**Directions:**
Locate all lines with the word "scene" and copy them out.

**Data excerpts:**
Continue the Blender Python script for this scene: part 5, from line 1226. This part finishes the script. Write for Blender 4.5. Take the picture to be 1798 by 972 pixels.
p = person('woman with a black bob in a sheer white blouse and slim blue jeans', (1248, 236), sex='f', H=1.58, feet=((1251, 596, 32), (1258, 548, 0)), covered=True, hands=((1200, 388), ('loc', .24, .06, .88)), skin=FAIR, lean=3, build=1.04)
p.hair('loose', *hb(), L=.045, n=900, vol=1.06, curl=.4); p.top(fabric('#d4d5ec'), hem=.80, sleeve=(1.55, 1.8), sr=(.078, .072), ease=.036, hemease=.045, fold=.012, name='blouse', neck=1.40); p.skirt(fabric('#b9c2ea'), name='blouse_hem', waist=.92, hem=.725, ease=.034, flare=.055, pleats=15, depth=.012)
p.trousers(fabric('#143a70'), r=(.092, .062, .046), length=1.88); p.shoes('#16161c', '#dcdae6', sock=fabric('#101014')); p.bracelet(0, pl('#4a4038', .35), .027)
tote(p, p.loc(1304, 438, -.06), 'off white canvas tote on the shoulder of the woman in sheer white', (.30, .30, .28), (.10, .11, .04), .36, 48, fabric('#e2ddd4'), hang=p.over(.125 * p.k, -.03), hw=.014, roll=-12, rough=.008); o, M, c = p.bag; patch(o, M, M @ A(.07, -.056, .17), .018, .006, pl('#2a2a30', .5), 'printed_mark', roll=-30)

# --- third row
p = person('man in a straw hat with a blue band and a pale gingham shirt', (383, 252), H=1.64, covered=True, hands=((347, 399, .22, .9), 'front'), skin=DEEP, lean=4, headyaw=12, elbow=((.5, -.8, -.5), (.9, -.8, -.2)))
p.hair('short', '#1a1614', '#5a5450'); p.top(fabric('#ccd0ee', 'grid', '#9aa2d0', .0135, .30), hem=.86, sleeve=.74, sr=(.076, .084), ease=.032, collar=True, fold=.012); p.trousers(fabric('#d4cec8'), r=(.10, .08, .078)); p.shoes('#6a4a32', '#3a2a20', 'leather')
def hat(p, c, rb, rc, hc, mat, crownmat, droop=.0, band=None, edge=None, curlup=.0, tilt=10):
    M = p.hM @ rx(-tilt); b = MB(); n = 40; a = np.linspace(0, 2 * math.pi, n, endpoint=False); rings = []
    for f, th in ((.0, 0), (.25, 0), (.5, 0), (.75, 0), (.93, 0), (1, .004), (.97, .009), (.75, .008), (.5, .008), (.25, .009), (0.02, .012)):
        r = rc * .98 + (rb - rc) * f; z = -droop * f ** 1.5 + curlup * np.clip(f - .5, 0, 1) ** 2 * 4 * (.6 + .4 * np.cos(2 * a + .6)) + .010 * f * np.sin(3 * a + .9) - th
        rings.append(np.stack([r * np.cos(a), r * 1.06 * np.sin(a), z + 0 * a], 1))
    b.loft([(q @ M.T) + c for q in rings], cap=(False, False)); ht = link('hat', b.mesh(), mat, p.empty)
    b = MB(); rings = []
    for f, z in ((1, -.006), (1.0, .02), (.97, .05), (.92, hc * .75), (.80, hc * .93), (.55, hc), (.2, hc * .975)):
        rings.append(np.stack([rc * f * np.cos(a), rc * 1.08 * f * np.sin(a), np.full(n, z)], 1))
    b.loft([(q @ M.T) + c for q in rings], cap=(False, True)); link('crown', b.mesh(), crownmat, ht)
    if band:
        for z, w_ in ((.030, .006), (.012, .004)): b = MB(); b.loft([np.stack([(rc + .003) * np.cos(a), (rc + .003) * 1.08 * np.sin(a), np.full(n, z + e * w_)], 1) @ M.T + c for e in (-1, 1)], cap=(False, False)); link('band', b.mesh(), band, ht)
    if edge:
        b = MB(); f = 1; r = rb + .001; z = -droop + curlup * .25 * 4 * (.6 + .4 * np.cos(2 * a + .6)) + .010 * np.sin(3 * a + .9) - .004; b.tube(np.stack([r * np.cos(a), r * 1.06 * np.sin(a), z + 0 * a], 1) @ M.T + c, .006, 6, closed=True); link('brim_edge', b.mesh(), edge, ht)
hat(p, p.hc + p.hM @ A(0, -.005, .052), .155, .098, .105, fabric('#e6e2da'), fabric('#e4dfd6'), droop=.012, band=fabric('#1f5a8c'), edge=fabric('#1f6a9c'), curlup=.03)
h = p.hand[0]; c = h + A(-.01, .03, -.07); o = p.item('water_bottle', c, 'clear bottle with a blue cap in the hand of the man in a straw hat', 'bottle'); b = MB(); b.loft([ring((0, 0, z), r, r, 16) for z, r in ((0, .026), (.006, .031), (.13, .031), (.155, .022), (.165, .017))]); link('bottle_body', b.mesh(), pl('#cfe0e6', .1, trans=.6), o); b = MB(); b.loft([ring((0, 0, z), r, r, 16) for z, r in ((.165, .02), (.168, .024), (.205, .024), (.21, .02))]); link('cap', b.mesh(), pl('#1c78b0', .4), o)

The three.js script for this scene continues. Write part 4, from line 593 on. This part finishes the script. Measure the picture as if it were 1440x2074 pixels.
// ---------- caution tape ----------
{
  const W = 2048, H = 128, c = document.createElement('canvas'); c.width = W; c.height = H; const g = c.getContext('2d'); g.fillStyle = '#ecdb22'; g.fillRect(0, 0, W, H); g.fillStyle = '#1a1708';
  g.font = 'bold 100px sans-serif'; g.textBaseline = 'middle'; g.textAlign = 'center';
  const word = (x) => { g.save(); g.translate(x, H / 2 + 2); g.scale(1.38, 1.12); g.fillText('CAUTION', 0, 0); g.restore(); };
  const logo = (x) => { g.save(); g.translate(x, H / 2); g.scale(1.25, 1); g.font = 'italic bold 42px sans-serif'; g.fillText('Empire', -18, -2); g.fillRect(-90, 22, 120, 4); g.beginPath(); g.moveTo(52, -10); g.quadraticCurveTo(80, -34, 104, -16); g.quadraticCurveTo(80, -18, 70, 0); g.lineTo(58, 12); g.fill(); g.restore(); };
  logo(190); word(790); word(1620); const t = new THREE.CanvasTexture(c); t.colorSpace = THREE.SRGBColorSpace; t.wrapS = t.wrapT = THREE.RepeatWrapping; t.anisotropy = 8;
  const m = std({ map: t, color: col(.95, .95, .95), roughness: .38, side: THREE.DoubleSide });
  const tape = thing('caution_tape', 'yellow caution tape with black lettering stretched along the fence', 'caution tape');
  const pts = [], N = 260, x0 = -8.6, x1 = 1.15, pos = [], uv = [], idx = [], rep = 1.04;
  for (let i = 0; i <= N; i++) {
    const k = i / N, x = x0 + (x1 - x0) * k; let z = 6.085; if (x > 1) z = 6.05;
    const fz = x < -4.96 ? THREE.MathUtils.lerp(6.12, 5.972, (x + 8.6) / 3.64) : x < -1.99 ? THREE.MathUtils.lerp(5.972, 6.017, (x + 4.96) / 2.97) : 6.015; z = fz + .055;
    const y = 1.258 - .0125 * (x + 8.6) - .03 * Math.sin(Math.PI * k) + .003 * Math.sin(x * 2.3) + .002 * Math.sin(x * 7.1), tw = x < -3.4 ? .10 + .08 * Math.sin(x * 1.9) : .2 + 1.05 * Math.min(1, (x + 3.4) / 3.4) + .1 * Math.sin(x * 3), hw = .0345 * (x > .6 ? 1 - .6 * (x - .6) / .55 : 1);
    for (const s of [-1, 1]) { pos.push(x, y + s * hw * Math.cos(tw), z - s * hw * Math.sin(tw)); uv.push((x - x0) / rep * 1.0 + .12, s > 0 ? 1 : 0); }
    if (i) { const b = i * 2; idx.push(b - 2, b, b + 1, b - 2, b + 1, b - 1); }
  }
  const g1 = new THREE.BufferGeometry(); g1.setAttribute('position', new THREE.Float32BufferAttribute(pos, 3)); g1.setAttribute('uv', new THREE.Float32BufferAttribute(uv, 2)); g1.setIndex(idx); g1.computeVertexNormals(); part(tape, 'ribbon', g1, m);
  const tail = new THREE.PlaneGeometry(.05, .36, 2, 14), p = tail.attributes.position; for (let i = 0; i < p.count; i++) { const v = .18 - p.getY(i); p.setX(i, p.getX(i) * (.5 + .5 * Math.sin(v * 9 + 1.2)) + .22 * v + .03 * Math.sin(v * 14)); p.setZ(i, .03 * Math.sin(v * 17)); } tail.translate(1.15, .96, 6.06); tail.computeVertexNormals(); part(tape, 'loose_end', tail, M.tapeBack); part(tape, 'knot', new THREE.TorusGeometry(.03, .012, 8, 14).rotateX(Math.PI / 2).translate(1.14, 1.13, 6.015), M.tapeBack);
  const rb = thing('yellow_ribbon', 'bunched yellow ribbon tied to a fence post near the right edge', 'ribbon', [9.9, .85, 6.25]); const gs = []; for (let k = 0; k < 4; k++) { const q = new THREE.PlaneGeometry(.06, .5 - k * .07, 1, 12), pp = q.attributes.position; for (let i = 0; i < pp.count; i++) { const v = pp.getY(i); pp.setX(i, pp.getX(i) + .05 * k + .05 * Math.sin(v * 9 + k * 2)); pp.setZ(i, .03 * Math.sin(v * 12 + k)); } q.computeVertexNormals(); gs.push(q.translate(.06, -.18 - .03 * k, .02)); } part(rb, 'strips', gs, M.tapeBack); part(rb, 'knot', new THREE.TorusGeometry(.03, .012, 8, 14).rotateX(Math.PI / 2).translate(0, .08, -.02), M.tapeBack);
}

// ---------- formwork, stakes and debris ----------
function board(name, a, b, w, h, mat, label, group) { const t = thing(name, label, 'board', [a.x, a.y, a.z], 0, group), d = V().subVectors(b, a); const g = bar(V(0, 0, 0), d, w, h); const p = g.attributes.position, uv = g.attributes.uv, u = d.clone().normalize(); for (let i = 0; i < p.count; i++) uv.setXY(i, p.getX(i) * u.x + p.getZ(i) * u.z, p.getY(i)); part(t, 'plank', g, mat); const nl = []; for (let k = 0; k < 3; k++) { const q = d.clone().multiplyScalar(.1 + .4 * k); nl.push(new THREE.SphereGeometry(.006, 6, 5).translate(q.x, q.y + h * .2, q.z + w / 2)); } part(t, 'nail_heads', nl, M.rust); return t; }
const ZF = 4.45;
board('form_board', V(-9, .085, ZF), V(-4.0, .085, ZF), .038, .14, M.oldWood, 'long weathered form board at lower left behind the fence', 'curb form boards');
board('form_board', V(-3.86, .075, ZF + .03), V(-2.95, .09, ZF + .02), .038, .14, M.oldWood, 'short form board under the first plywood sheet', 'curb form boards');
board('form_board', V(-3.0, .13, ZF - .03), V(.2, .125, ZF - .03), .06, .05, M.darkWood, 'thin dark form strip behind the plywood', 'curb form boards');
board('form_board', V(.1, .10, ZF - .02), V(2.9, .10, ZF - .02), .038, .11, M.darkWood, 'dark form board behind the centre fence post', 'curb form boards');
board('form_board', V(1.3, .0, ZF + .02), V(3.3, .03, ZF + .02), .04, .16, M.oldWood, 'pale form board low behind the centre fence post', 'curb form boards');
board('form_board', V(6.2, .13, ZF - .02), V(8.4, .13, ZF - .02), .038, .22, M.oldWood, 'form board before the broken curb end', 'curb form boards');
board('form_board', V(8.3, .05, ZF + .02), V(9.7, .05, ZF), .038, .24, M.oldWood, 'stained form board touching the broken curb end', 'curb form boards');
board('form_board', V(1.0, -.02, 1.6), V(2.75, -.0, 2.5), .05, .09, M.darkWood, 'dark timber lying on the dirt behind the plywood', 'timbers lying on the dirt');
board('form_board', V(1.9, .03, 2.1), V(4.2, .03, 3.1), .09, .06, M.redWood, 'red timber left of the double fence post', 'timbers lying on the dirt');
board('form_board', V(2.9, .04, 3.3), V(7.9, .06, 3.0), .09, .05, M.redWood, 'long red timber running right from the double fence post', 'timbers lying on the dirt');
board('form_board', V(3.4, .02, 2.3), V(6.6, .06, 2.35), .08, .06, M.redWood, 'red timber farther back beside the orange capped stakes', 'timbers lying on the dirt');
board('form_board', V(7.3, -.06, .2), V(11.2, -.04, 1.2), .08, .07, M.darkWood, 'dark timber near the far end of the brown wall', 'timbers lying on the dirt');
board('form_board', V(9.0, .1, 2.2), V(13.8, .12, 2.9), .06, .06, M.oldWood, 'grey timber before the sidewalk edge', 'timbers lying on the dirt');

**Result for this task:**
Continue the Blender Python script for this scene: part 5, from line 1226. This part finishes the script. Write for Blender 4.5. Take the picture to be 1798 by 972 pixels.
The three.js script for this scene continues. Write part 4, from line 593 on. This part finishes the script. Measure the picture as if it were 1440x2074 pixels.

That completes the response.